Monday, 2 April 2012

Chorlton's workhouse ...... part 1

The Stretford Road workhouse was in the heart of Hulme just over three miles away. For any of our people from the township this must have seemed a forbidding place. On all sides and stretching out in all directions the area was a collection of closed packed terraced houses punctuated by timber yards and cotton mills.

All of which was a long way from the fields and woodland of the township. Here the prevailing sound would be that of the many machines engaged in ceaseless noisy activity and the ever present pall of smoke from countless domestic chimneys and boiler houses.

The isolation from all that was familiar was reinforced by the harshness of the immediate surroundings. The workhouse was not meant to be a comfortable resort. For both sick and healthy inmates the regime inside the institution was bleak and austere. The segregation of the sexes extended from the young to the old and from the sick to those judged to be lunatics. In all there were twelve exercise yards for the 300 inmates each dedicated to a particular group where behind tall walls no man or boy could gaze on the opposite sex. This was not a new policy and was followed by the Manchester workhouse before the new poor law.

The policy of segregation was particularly hard on elderly married couples who may have spent their entire adult life together but were now forced apart. Of the 17 couples in the work house in the summer of 1841 most were in their sixties. But it was no less hard on those with young families seeking help. They too were split up. Boys were accommodated next to the old men and girls beside the old woman while the younger men and women were housed beyond the infirmary at the back of the workhouse bordering Devonshire Street.

Twenty-four children in our workhouse had been admitted with their mothers. These mothers were mostly in their thirties or forties were there without their husband or partner and most had entered with two or more children and as we shall see they would be separated from the children they had brought into this world.

What constituted a child had been set down in the original classification back in 1834. This specified that females under 16 were girls, while males below the age of 13 were treated as boys, and those under seven were regarded as a separate class. In certain circumstances a child under seven could be left with their mother and even share her bed. Other than that mothers were supposed to have access to the child. This was easier if the child were in the same workhouse and only a possibility if it were in a different institution. As to the length of the interview this depended on the Guardians.

In all there were 66 under the age of 16 of which a full 42 were there on their own. Their ages ranged from just a few days through to 15. Some were there with siblings but most had no one except the friends they could make.

They would have arrived in many different ways. Some would be orphans, or deserted children, while others might be illegitimate and yet others abandoned due to a range of disabilities. Once inside the Guardians might decide to retain an orphan under the age of sixteen if they determined that on release the child was in danger.

Well might they have abandoned all hope for in a real sense they were lost to all but the officials of the institution and even those charged with their welfare may not always have been diligent in promoting their needs.

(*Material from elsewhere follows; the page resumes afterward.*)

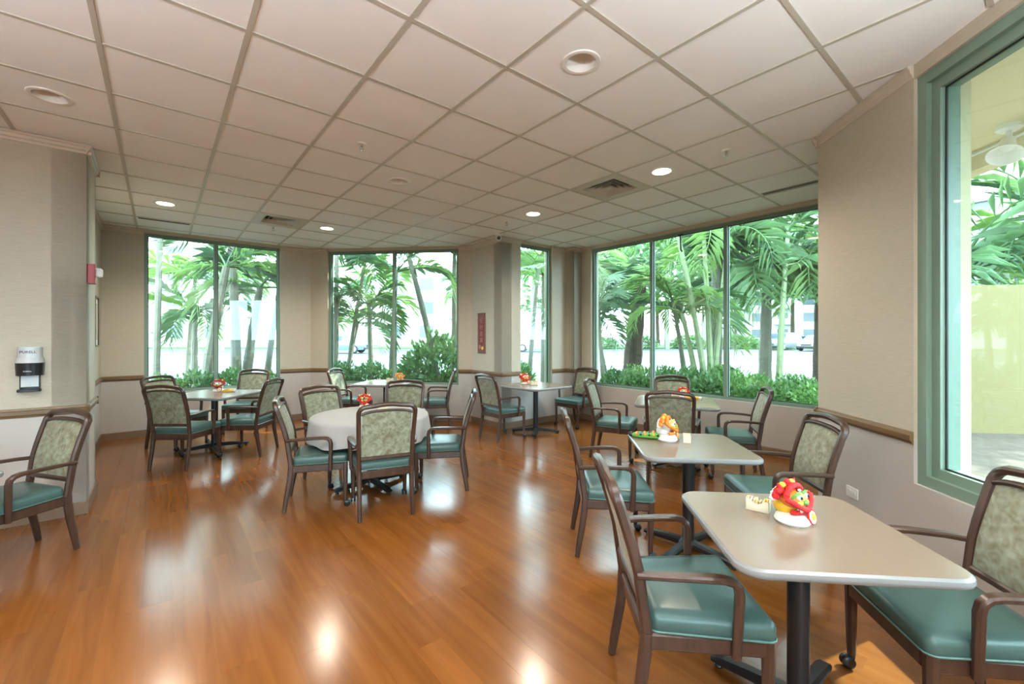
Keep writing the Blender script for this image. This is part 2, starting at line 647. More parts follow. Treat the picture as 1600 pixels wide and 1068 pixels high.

So it was with young Mary “Penny” in November 1841, who had been abducted from a nurse girl in Hulme, left with another child a few streets away for a penny and ended in the workhouse on Stretford New Road as an orphan where she languished for eleven months. The admission book showed no record of the baby’s entry into the workhouse and the official position was that such events were improbable. This may well have sealed her fate, but the persistence of her parents combined with the testimony of an inmate resulted in the baby’s release. It is a bizarre and unusual story but one which points up more than a hint of what could happen to those with no voice or influence.